Gautier Despret, head of debt at fund administrator IQEQ, said: “The proposed amendments to the AIFMD are favourable for the private debt market. However, the volume of cash available in this area means that this area will be the focus of regulators for quite some time.”
Private debt funds provide financing for small businesses whose model or growth requirements mean they cannot access a bank loan. The asset class has flourished across Europe since the 2008 financial crisis, swelling 40.6% in Luxembourg in one year to €181.7bn as of June 2021, according to KPMG and the Association of the Luxembourg Fund Industry figures.
However, These concerns now appear to be unfounded.
“[The European parliament] has recommended that the AIFMD’s ‘closed-ended’ rule is replaced with appropriate liquidity measurements,” said Mager. “They have also modified the risk retention requirements.”
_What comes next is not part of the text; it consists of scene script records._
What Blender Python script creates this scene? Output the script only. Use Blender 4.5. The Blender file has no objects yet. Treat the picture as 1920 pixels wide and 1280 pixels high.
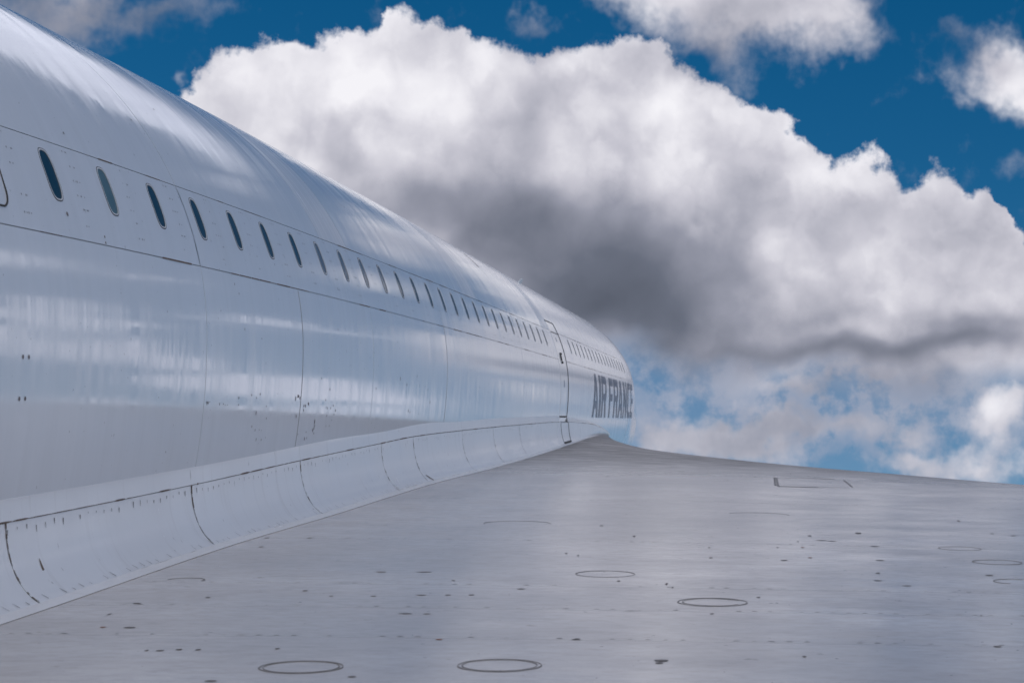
import bpy, math, random
import numpy as np
from mathutils import Vector, Matrix

random.seed(7)
rng = np.random.default_rng(7)
SC = bpy.context.scene
COL = SC.collection
PI = math.pi
R_ = math.radians

# ------------------------------------------------------------------ frames
# The airliner stands on display nose-up; "aircraft frame" = x outboard, y forward along the
# fuselage, z up through the cabin roof, origin at the photographer's eye.
PITCH = R_(11.0)
EYE = Vector((0.0, 0.0, 9.0))
AIR = Matrix.Translation(EYE) @ Matrix.Rotation(PITCH, 4, 'X')
F = 3707.0                      # focal length in photo pixels (1920 wide)
VX, VY = 1432.0, 790.0          # where the fuselage axis vanishes

# ------------------------------------------------------------------ camera
cam_d = bpy.data.cameras.new('camera')
cam = bpy.data.objects.new('camera', cam_d)
COL.objects.link(cam)
cam_d.sensor_width = 36.0
cam_d.lens = F / 1920 * 36
cam_d.shift_x = -(VX - 960) / 1920
cam_d.shift_y = (VY - 640) / 1920
cam_d.clip_start = 0.05
cam_d.clip_end = 20000
cam.matrix_world = AIR @ Matrix.Rotation(R_(90), 4, 'X')
cam_d.dof.use_dof = True
cam_d.dof.focus_distance = 9.0
cam_d.dof.aperture_fstop = 11.0
SC.camera = cam

# ------------------------------------------------------------------ view
SC.view_settings.view_transform = 'Standard'
SC.view_settings.look = 'None'
SC.view_settings.exposure = 0.13
SC.view_settings.gamma = 1.0
SC.view_settings.use_curve_mapping = False

SC.render.engine = 'CYCLES'
SC.cycles.max_bounces = 5; SC.cycles.diffuse_bounces = 2; SC.cycles.glossy_bounces = 4

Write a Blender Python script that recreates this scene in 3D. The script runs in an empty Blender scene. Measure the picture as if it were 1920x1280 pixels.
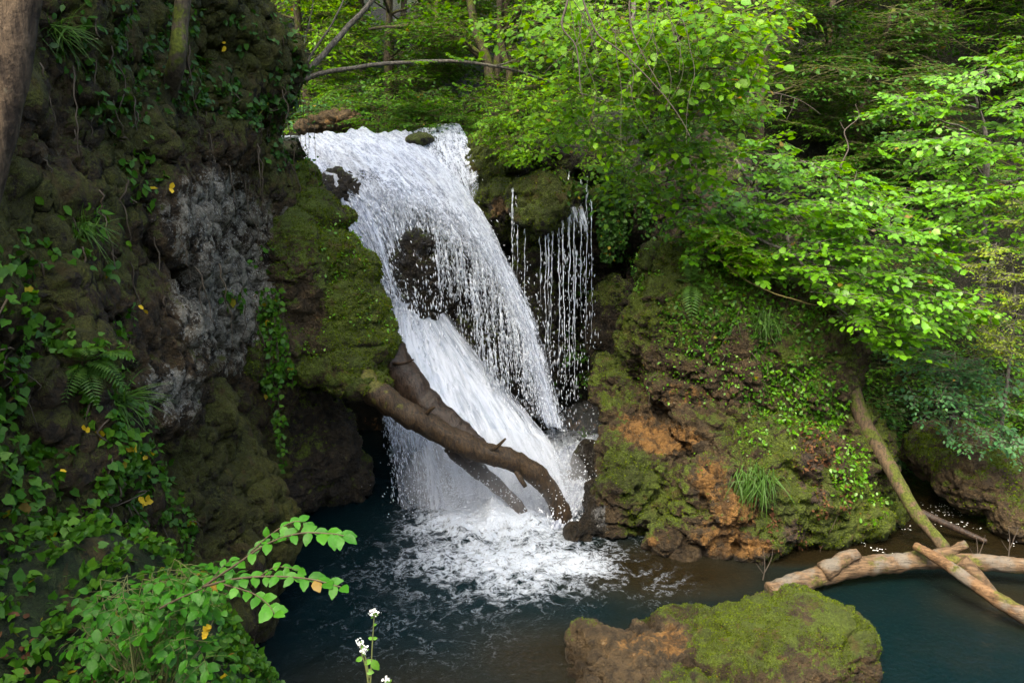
import bpy, math, random
import numpy as np
from math import radians, sin, cos, pi
from mathutils import Vector, Matrix, Euler

random.seed(7); RNG = np.random.default_rng(7)
scene = bpy.context.scene
COL = scene.collection

# ------------------------------------------------------------------ camera
F = 28 / 36 * 1920.0
PITCH = radians(12.0)
CAM = np.array([0.0, 0.0, 6.0])
cam_d = bpy.data.cameras.new("camera"); cam = bpy.data.objects.new("camera", cam_d)
COL.objects.link(cam)
cam_d.lens = 28; cam_d.sensor_width = 36; cam_d.clip_start = 0.05; cam_d.clip_end = 2000
cam.location = CAM; cam.rotation_euler = (radians(90) - PITCH, 0, 0)
scene.camera = cam

# ------------------------------------------------------------------ light
SUN_EL, SUN_AZ = radians(58), radians(-152)       # azimuth from +Y towards +X
world = bpy.data.worlds.new("World"); scene.world = world; world.use_nodes = True
wn = world.node_tree; bg = wn.nodes["Background"]
sky = wn.nodes.new("ShaderNodeTexSky"); sky.sky_type = 'NISHITA'; sky.sun_disc = False
sky.sun_elevation = SUN_EL; sky.sun_rotation = SUN_AZ; sky.air_density = 1.0; sky.dust_density = 4.0; sky.ozone_density = 0.4
wn.links.new(sky.outputs[0], bg.inputs[0]); bg.inputs[1].default_value = 0.15
sl = bpy.data.lights.new("sun", 'SUN'); sl.energy = 1.0; sl.angle = radians(25); sl.color = (1.0, 0.95, 0.86)
so = bpy.data.objects.new("sun", sl); COL.objects.link(so)
sdir = Vector((sin(SUN_AZ) * cos(SUN_EL), cos(SUN_AZ) * cos(SUN_EL), sin(SUN_EL)))
so.rotation_euler = sdir.to_track_quat('Z', 'Y').to_euler(); so.location = (0, 0, 40)
vs = scene.view_settings; vs.view_transform = 'Standard'; vs.look = 'None'; vs.exposure = 2.5; vs.use_white_balance = True; vs.white_balance_temperature = 7100; vs.white_balance_tint = 4; vs.gamma = 1
cy = scene.cycles
cy.max_bounces = 7; cy.diffuse_bounces = 2; cy.glossy_bounces = 2; cy.transmission_bounces = 4
cy.transparent_max_bounces = 14; cy.volume_bounces = 1; cy.use_denoising = True
cy.caustics_reflective = False; cy.caustics_refractive = False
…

This means that private credit funds in Europe with more than 60% originated loans in their portfolio may now be allowed to continue taking appropriate liquidity measurements rather than adopt a closed-ended structure as originally proposed by the commission.
It also means that while private debt funds will be prohibited from originating loans with the sole purpose of selling them, they may not face the AIFMD’s original proposal to hold 5% of the value of any loan that they sell as a risk retention requirement.
Both amendments are welcomed. Open-ended private debt funds, approximately 22% of the private debt market in Luxembourg, according to the ALFI and KPMG study, give fund managers more flexibility to manage asset liability and liquidity, therefore appealing to a broader range of investor requirements. The removal of the 5% stipulation allows fund managers to better perform portfolio allocation and rebalancing in line with their mandate and in order to achieve the desired returns, according to Mager.
“If upheld, the parliament’s amendments will allow for a broader investment strategy,” he said.
Opening to broader range of investors
The European parliament has also set a definition of ‘professional investor’ in its response to the AIFMD to those investing as low as €100,000, opening loan origination funds such as private debt funds up to new investor territories.
“The definition significantly widens the fund managers’ market to family offices and high-net-worth individuals,” said Mager. “This is highly significant.”
The move comes as part of a broader trend in European regulation to improve access of smaller ticket investors into alternative assets, formerly the preserve of big-ticket institutional investors capable of investing tens of millions.
The European Long-Term Investment Fund vehicle, a structure that makes it possible for professional and retail investors in the European Union to invest in illiquid companies and projects formerly available only to institutional investors, is another such initiative.
Feeder funds, which channel HNWI into private equity funds, are the market’s answer to improving access to illiquid alternative assets.
“Private debt also uses feeder funds. It’s an asset class that works well for the greater liquidity requirements of a greater number of investors, because interest payments on the debt make it more cash generative than private equity,” Despret said.
The investment opportunity to alternative funds of smaller tickets investors is huge. According to market development institution Luxembourg for Finance, Luxembourg’s private banking market alone has €466bn in assets under management.
However, Mager points out that the European parliament’s support is only one step in the journey towards a new AIFMD II. The European Council will need to give its view. “It could take some time.”
According to consultancy EY, any legislative amendments of the AIFMD II are expected to occur in 2025.
The AIFMD is designed to protect investors in alternative investment funds by providing a supervisory framework for alternative investment fund managers.